FlyFastLiveSlow
BEWARE OF DOG(MA)
- Joined
- Jul 9, 2004
- Posts
- 2,422
No it doesn't prove that pilot pay is not a factor. Maybe that's how you rationalize it, but it doesn't prove that at all.
The bottom line is that VA's pilots are undercutting pilot pay in the industry, and VA will use the money they save on pilots' salaries to subsidize their bottom line. VA management will use the money saved to help support fare wars mentioned in the article at the beginning of the thread- fare wars that the industry DOES NOT NEED RIGHT NOW. VA management will use that money saved to "buy" market share by undercutting the rest of us who are paying their Airbus Captains $120-$130/hr + some sort of retirement (not that those rates are even adequate).
When our pilot labor contracts come up, my management will have a powerpoint presentation with little bars on a bar graph showing industry wide narrowbody pay for Captains and First Officers. VA's bars will be the short bars, and that will be the bar management's negotiators will refer to repeatedly in order to drive our A320 salary demands down.
God knows we don't need another 100 posts about who's driving who's wages down. Stop rationalizing VA's pathetically low pay rates and I won't post rebuttals.

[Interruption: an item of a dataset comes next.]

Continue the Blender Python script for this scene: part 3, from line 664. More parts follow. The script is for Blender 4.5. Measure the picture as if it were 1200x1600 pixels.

Then why don't you counter with the little graph that shows the following:
Considering 150 PAX on a two hour flight:
$95/hr * 2 / 150= $1.26 per ticket
$130/hr * 2 / 150= $1.73 per ticket
So, my question is.....how much does it really subsidize anything? $0.47 per ticket? I realize there are other factors that might make the spread a little more, or a little less. But, $35/hr split really makes little, if any difference.